Is that your perspective on hard times? It’s not mine either. I want the problem to go away before rejoicing. A practical exercise I have done for years is to apply memorized verses to various situations throughout the day. It’s amazing how this helps me to think more positive. I say to myself, What is God saying to me in this moment through this verse? Life seems more positive after doing this.

We often have negative thinking already programmed in our minds, such as expecting worst-case scenarios. In addition, Satan can bombard us with lies that are designed to keep us from thinking positive. We need to tune into our thoughts to determine if this is happening. This can help us insure our thoughts are true, right and admirable (Philippians 4:8).

For me, this requires a couple of 15-minute breaks a day to connect to God and my thoughts and feelings. If they aren’t from God’s perspective, I experience the negative feelings, release them, and exam the thoughts driving those feelings. I then ask God to help me to dwell on his perspective and reject the negative thinking.

We think about what we focus on. If we focus on five hours of TV a day, and work 60 hours a week it will be hard to see life from God’s perspective. Without reading, mediating, hearing and applying the Bible to get the Word into our hearts, we will not think positive because we live in a negative world.

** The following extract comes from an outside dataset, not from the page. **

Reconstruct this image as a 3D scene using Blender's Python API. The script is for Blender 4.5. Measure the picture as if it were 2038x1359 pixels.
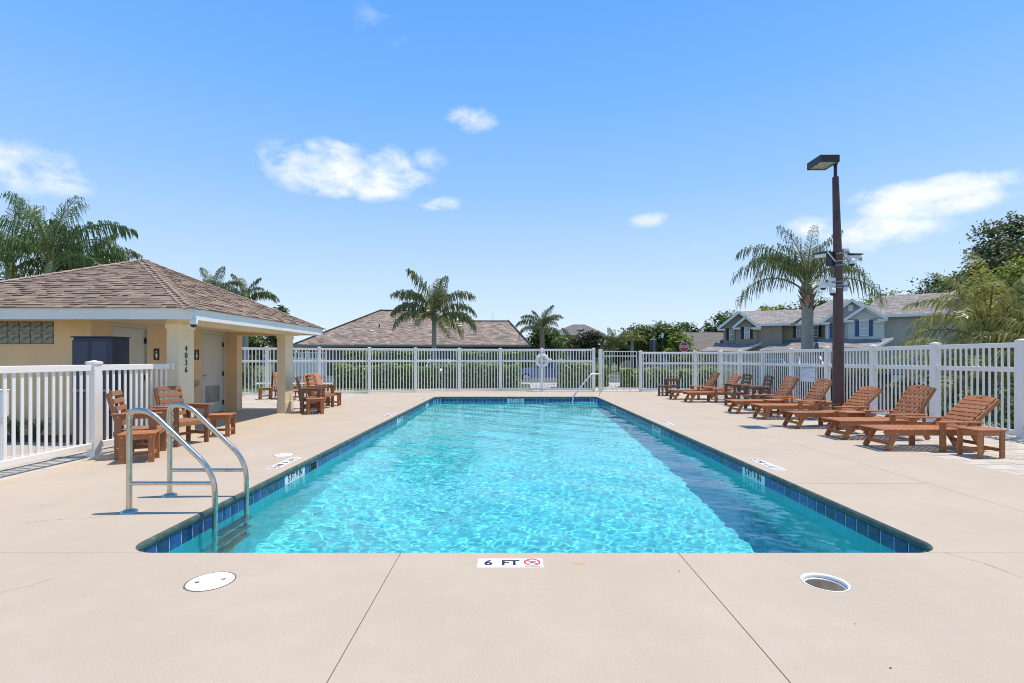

We can also ask God to guard our thoughts and minds from negative thoughts (Philippians 4:6-7). We can daily ask the Holy Spirit to reveal any hurtful thoughts we have (Psalm 139:23-24). And when we discover them, claim the Holy Spirit’s power to replace them with God’s truth (Ephesians 4:22-24).

Finally, remembering who we are to God helps us to think positive. He is always with us and promises to help us through every situation. He is the Good Shepherd and is always watching out for us. He also loves us enough to have died for us. We never need to prove anything to him because He already loves, values, and accepts us completely. Nothing will ever change that.

I hope practicing some of these actions will enable you to think more positive. Remember, my friend, “these sufferings of this present time are not worthy to be compared to the glory that is to be revealed to us” (Romans 8:18). Look at life from this perspective and think positive.